Mechanical and microstructural characterization of Ti6Al4V lattice structures with and without solid shell manufactured via electron beam powder bed fusion

• Published in: International journal of advanced manufacturing technology Vol. 131; no. 3-4; pp. 1289 - 1301
• Main Authors: Cantaboni, Francesco, Battini, Davide, Hauber, Keren Z., Ginestra, Paola S., Tocci, Marialaura, Avanzini, Andrea, Ceretti, Elisabetta, Pola, Annalisa
• Format: Journal Article
• Language: English
• Published: London Springer London 01.03.2024; Springer Nature B.V
• Subjects: Advanced manufacturing technologies; Alloys; Body centered cubic lattice; CAE) and Design; Compression tests; Computer-Aided Engineering (CAD; Defects; Density; Design; Electron beams; Engineering; Finite element method; Geometry; Industrial and Production Engineering; Investigations; Load; Manufacturing; Mechanical Engineering; Mechanical properties; Media Management; Microstructure; Original Article; Powder beds; Titanium base alloys; Unit cell; Weight reduction; Finite element model; Electron beam melting; Lattice structure; Compressive behavior; Ti6Al4V alloy
• ISSN: 0268-3768; 1433-3015
• DOI: 10.1007/s00170-024-13137-2

The topological optimization of components by means of lattice structures allows to reduce their weight avoiding a loss in the mechanical performance.
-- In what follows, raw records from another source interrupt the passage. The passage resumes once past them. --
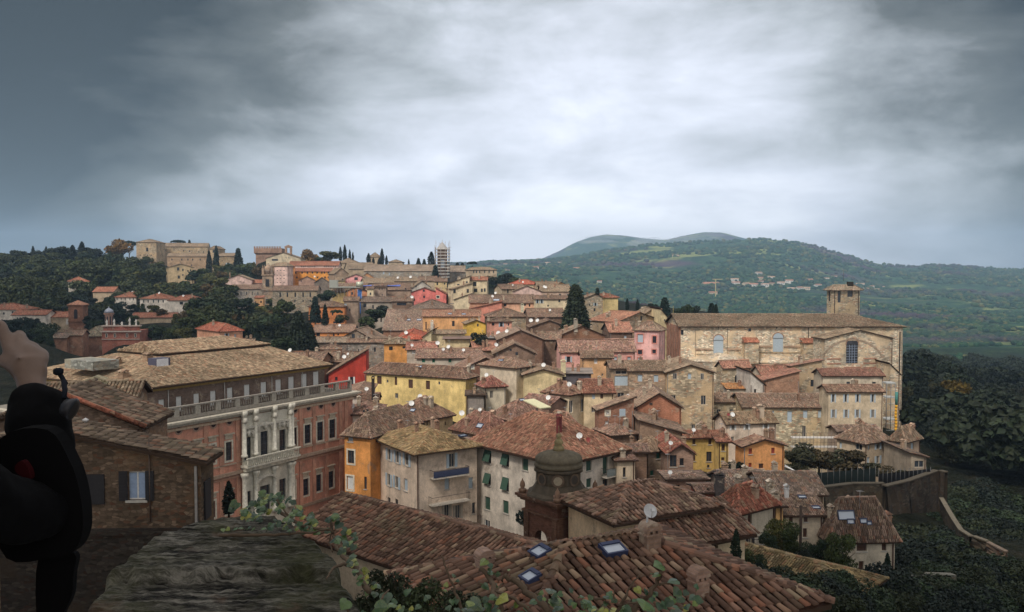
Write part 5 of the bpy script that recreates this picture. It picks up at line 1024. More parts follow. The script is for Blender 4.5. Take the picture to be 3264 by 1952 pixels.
p, n = n1['hit'](354, 1362); m = MB(); m.tube([(0, 0, -.3), (0, 0, .75)], .075, 8); m.lathe([(.14, 0), (.14, .06), (.02, .14)], 8, (0, 0, .75)); o = m.build('flue_pipe', METAL, n1['roof'], (.6, .58, .55)); o.location = p
n3 = H('n3', 'little loose tiled roof with a plastered chimney under the palace eaves', None, 60, 424, 1296, 56, 14, 6, 'gx', 1226, wall='s', wc=(.3, .22, .16), rc=(.42, .32, .22), seg=5, auto=False, tiled=True, chim=[(309, 1285, 1.6, 1.1, (.5, .44, .28))], ov=.35)
# ---- brick belfry with a stone cupola
BM = at(1777, 1606, 46.5); ba = 40; bw = 2.75
bh = H('belf', 'brick belfry with an open arch and a mossy stone cupola', 0, 0, 0, 0, 0, ba, 6.5, 'flat', world=(BM.x, BM.y, BM.z, bw, bw), wall='b', wc=(.30, .14, .09), auto=False, cat='belfry', name='belfry', group=None, ov=0, th=.03, walld=2)
br_ = bh['root']; hb = bh['h']; bpy.data.objects.remove(bh["wall"])
m = MB(); ax, aw_, az0, az1 = .5, .42, -2., hb-2.1   # four piers with arches
def arch_wall(m, o, d, nrm, w, c, half, z0, zs, ztop, th, mi=0):
    d = Vector(d); nrm = Vector(nrm); o = Vector(o); n = 10
    arc = [(c-half*math.cos(math.pi*k/n), zs+half*math.sin(math.pi*k/n)) for k in range(n+1)]
    P = lambda x, z, q=0: o+d*x+ZV*z-nrm*q
    for q in (0, th):
        m.poly([P(0, z0, q), P(c-half, z0, q), P(c-half, zs, q), P(0, zs, q)], mi); m.poly([P(c+half, z0, q), P(w, z0, q), P(w, zs, q), P(c+half, zs, q)], mi)
        m.poly([P(0, zs, q)]+[P(x, z, q) for x, z in arc[:n//2+1]]+[P(c, ztop, q), P(0, ztop, q)], mi); m.poly([P(c, ztop, q)]+[P(x, z, q) for x, z in arc[n//2:]]+[P(w, zs, q), P(w, ztop, q)], mi)
    pts = [(c-half, z0)]+arc+[(c+half, z0)]
    for i in range(len(pts)-1): m.poly([P(*pts[i]), P(*pts[i+1]), P(*pts[i+1], th), P(*pts[i], th)], mi)
arch_wall(m, (0, bw, 0), (0, -1, 0), (-1, 0, 0), bw, bw*.5, .52, -2, hb-2.35, hb, .45); arch_wall(m, (0, 0, 0), (1, 0, 0), (0, -1, 0), bw, bw*.5, .52, -2, hb-2.35, hb, .45)
arch_wall(m, (bw, 0, 0), (0, 1, 0), (1, 0, 0), bw, bw*.5, .52, -2, hb-2.35, hb, .45); arch_wall(m, (bw, bw, 0), (-1, 0, 0), (0, 1, 0), bw, bw*.5, .52, -2, hb-2.35, hb, .45)
m.build('wall', BRICK, br_, (.17, .085, .06))
m = MB()
for s in range(2):
    for q in (.0, bw-.38): 
        if s == 0: m.box(-.1, q, -2, -.003, q+.38, hb-.95)
        else: m.box(q, -.1, -2, q+.38, -.003, hb-.95)
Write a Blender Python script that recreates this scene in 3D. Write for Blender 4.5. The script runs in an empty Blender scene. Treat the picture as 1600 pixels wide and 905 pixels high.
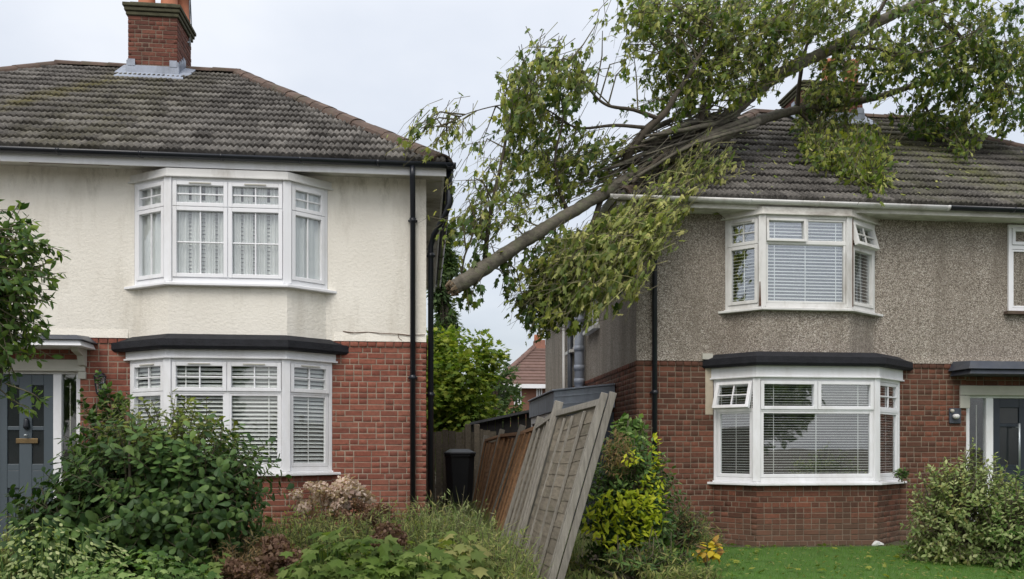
import bpy, bmesh, math, random
import numpy as np
from mathutils import Vector, Matrix, noise as mnoise

random.seed(7)
rng = np.random.default_rng(7)
SC = bpy.context.scene
COL = SC.collection
R = math.radians

# ------------------------------------------------------------------ camera
F, CX, HY, TH, EYE = 1300.0, 800.0, 700.0, R(6.15), 1.35
cam_d = bpy.data.cameras.new('camera')
cam = bpy.data.objects.new('camera', cam_d)
COL.objects.link(cam)
cam.location = (0, 0, EYE)
cam.rotation_euler = (R(90), 0, -TH)
cam_d.sensor_width = 36
cam_d.lens = F * 36 / 1600
cam_d.shift_y = (HY - 452.5) / 1600
cam_d.clip_start = 0.1
cam_d.clip_end = 3000
SC.camera = cam

# ------------------------------------------------------------------ sky and sun (overcast)
SUN_EL, SUN_AZ = R(52), R(200)
world = bpy.data.worlds.new('World')
SC.world = world
world.use_nodes = True
wn, wl = world.node_tree.nodes, world.node_tree.links
wn.clear()
def W(t, **k):
    n = wn.new(t)
    for a, b in k.items(): setattr(n, a, b)
    return n
w_out = W('ShaderNodeOutputWorld')
w_bg = W('ShaderNodeBackground'); w_bg.inputs[1].default_value = 1.0
w_bg2 = W('ShaderNodeBackground'); w_bg2.inputs[1].default_value = 0.05
w_add = W('ShaderNodeAddShader')
w_sky = W('ShaderNodeTexSky'); w_sky.sky_type = 'NISHITA'; w_sky.sun_disc = False
w_sky.sun_elevation = SUN_EL; w_sky.sun_rotation = SUN_AZ; w_sky.dust_density = 4.0
w_tc = W('ShaderNodeTexCoord')
w_sep = W('ShaderNodeSeparateXYZ')
w_mz = W('ShaderNodeMath', operation='MAXIMUM'); w_mz.inputs[1].default_value = 0.0
w_cie = W('ShaderNodeMath', operation='MULTIPLY_ADD'); w_cie.inputs[1].default_value = 0.46; w_cie.inputs[2].default_value = 0.50
w_div = W('ShaderNodeVectorMath', operation='DIVIDE')
w_pz = W('ShaderNodeMath', operation='ADD'); w_pz.inputs[1].default_value = 0.25
w_comb = W('ShaderNodeCombineXYZ')
w_noise = W('ShaderNodeTexNoise'); w_noise.inputs['Scale'].default_value = 1.5; w_noise.inputs['Detail'].default_value = 5; w_noise.inputs['Roughness'].default_value = 0.5
w_ramp = W('ShaderNodeValToRGB')
w_ramp.color_ramp.elements[0].position = 0.36; w_ramp.color_ramp.elements[0].color = (0.80, 0.835, 0.89, 1)
w_ramp.color_ramp.elements[1].position = 0.64; w_ramp.color_ramp.elements[1].color = (1.03, 1.04, 1.06, 1)
w_mul = W('ShaderNodeVectorMath', operation='SCALE')
wl.new(w_tc.outputs['Generated'], w_sep.inputs[0])
wl.new(w_sep.outputs['Z'], w_mz.inputs[0]); wl.new(w_mz.outputs[0], w_cie.inputs[0])
wl.new(w_mz.outputs[0], w_pz.inputs[0])
for i in range(3): wl.new(w_pz.outputs[0], w_comb.inputs[i])
wl.new(w_tc.outputs['Generated'], w_div.inputs[0]); wl.new(w_comb.outputs[0], w_div.inputs[1])
wl.new(w_div.outputs[0], w_noise.inputs['Vector']); wl.new(w_noise.outputs[0], w_ramp.inputs[0])
wl.new(w_ramp.outputs[0], w_mul.inputs[0]); wl.new(w_cie.outputs[0], w_mul.inputs['Scale'])
wl.new(w_mul.outputs[0], w_bg.inputs[0]); wl.new(w_sky.outputs[0], w_bg2.inputs[0])
wl.new(w_bg.outputs[0], w_add.inputs[0]); wl.new(w_bg2.outputs[0], w_add.inputs[1])
wl.new(w_add.outputs[0], w_out.inputs[0])

sun_d = bpy.data.lights.new('sun', 'SUN'); sun_d.energy = 1.5; sun_d.angle = R(35); sun_d.color = (1.0, 0.96, 0.9)
sun = bpy.data.objects.new('sun', sun_d); COL.objects.link(sun)
sun.rotation_euler = Vector((-0.35, -0.75, 1.1)).to_track_quat('Z', 'Y').to_euler()
sun.location = (-3, -6, 12)
SC.view_settings.view_transform = 'Standard'
SC.view_settings.look = 'None'
SC.view_settings.exposure = 0.2
SC.view_settings.gamma = 1.0

# ------------------------------------------------------------------ helpers
CT, ST = math.cos(TH), math.sin(TH)
def at(px, py, Y):
    """point of the place seen at pixel (px,py) of the 1600 wide photo, on the plane at depth Y"""
    u, v = (px - CX) / F, (HY - py) / F
    dx, dy = u * CT + ST, -u * ST + CT
    t = Y / dy
    return Vector((dx * t, Y, EYE + v * t))
def xa(px, Y): return at(px, HY, Y).x
def za(px, py, Y): return at(px, py, Y).z
def yX(px, X):
    u = (px - CX) / F
    return X * (-u * ST + CT) / (u * CT + ST)
def proj(p):
    xc = p[0] * CT - p[1] * ST; zc = p[0] * ST + p[1] * CT
    return CX + F * xc / zc, HY - F * (p[2] - EYE) / zc, zc

WORLD = {}
def link(o, parent=None):
    COL.objects.link(o)
    if parent is not None:
        o.parent = parent
        w = WORLD.get(parent.name)
        if w is not None: o.matrix_parent_inverse = Matrix.Translation(-w)
    return o
def thing(name, label, cat, loc=(0, 0, 0), group=None):
    o = bpy.data.objects.new(name, None)
    o.empty_display_size = 0.2
    COL.objects.link(o)
    o.location = loc
    WORLD[o.name] = Vector(loc)
    o['label'] = label; o['category'] = cat
    if group: o['group'] = group
    return o

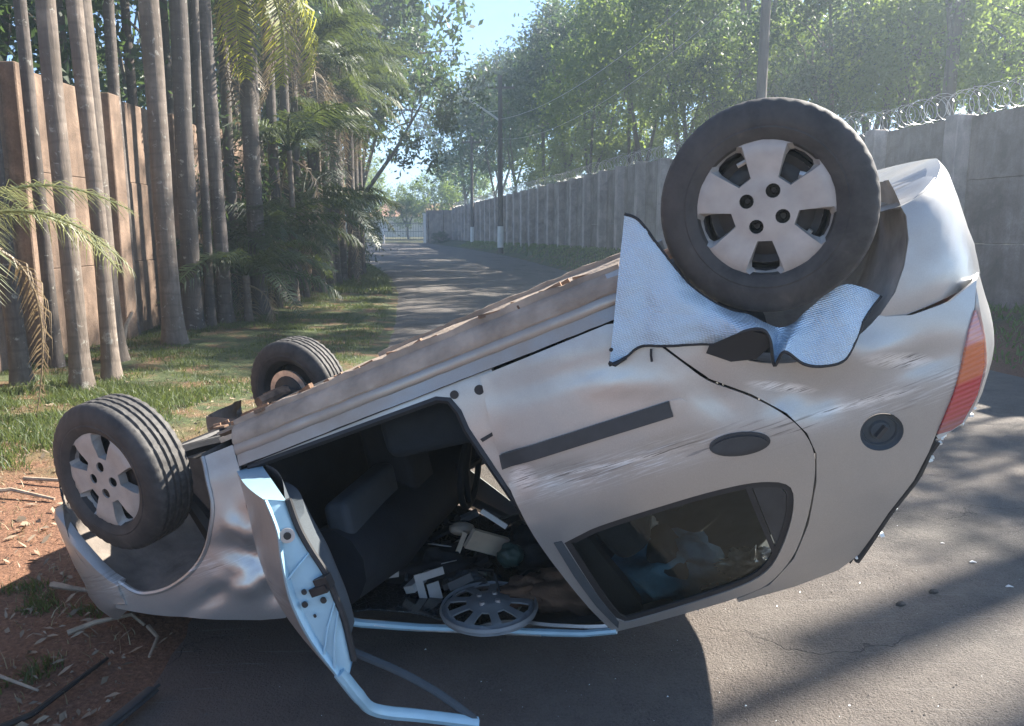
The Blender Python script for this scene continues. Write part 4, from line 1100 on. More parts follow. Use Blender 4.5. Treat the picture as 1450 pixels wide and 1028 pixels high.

Often the lattice parts are integrated in a more complex geometry, and they present an interface with a solid part. In the present paper, the mechanical and microstructural characterization of Ti6Al4V lattice structures with body-centered cubic unit cell was carried out. Samples with and without an external solid shell were designed and produced with electron beam powder bed fusion in order to investigate the behavior of these complex structures, especially at the interface between the solid and lattice parts. The microstructure and defects were analyzed, and compression tests were performed on the samples with and without solid shell to understand the influence of the solid part and its interaction with the lattice structure. After the fracture and detachment of the shell, the same behavior for both set of samples was observed. Finally, a finite element model was defined to better understand the mechanical behavior of the investigated structures. The nominal sample stiffness was significantly higher than the experimental one. This discrepancy can be attributed to local defects, both in terms of porosities and deviations from ideal geometry.